A Swiss man I’ve known for more than 30 years told me, “I’m considering giving up my American citizenship.” He lives in Switzerland now and holds dual Swiss / American citizenship but may relinquish his US passport later this year. Why? “The United States no longer represents my values.”

When he first lived here in the 1980s, the US represented freedom, opportunity, strength, and creativity. Los Angeles, his favorite city, was the incubator for cutting edge films and home to the most famous studios in the world. It was a true melting pot. Small businesses flourished. People from all over the world moved there to pursue their dreams, and many of them succeeded. For those who worked hard, it wasn’t difficult to build a good life. This was largely true anywhere in America back then.

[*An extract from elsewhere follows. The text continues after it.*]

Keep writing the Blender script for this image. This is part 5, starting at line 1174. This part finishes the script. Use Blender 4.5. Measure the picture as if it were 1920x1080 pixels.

“I don’t even recognize the city anymore,” he told me when he came to visit for the first time in over a decade. “It’s run down, expensive, unsafe, and lifeless. Nothing new is being produced in film, music, or art—only retreads of past successes. When I eat out, the food is mediocre and overpriced, and the service is abysmal. I have a better experience back at home, for less money.” The city that had inspired him to begin a career in film no longer exists as he knew it. This is largely true in every large city in America now.

In 2022, for the first time, he was forced to pay income tax to the United States. He is not a US resident, and none of his income in 2022 was earned here. He doesn’t live in the US. Last year, though, he earned a bit more than usual, so he is subject to US federal tax, in addition to the tax he pays in his home country. The US is the only country in the world, other than the African nation of Eritrea, that continues the practice of citizenship-based taxation. If you hold American citizenship, no matter where you live, no matter where you earn your income, and no matter how much tax you have already paid to the nation where that income was earned, the US will tax you.

“It was easier to ignore all the recent destructive policies in the US when I wasn’t forced to support them. Now I’m being ordered to pay for them, and I’m not sure I can do that anymore.” I have heard many Californians say the same thing right before they pack their bags and move out of state. They may not be able to avoid paying federal taxes, but they can certainly stop funding policies in California that promote crime, censorship, illegal immigration, and child abuse by giving up their California residency. And they’re doing it in droves—California saw the greatest population loss due to out-of-state moves of any state in 2021. Being a Californian is no longer a source of pride for many.

Sadly, being an American is no longer a source of pride for many, either. Most Americans still hold pride in the original values of the United States, but a growing number are not proud of the direction the country is heading, or the policies that are destroying the nation they love. They are also not proud of the values the United States is now exporting to the world: socialism, environmentalist extremism, transgenderism, weakness, and victimization. These values are more left-wing than those held by the socialist nations of Western Europe. When French President Emmanuel Macron, hardly a conservative, criticizes American-imported “woke culture” in France, it should be clear that the US has lost its way.

Freedom. Opportunity. Strength. Entrepreneurship. These are values to be proud of. They used to be considered uniquely American. Now they are being stamped out by individuals and groups who have never been proud of this country. The effect of these efforts is being felt not only in the US but also abroad, as Americans everywhere begin to lose pride in their nation, embarrassed by what it has become. I do hope that this loss of pride will galvanize a countermovement to fight the unhealthy transformation and return the nation to one that all good Americans can be proud of once again.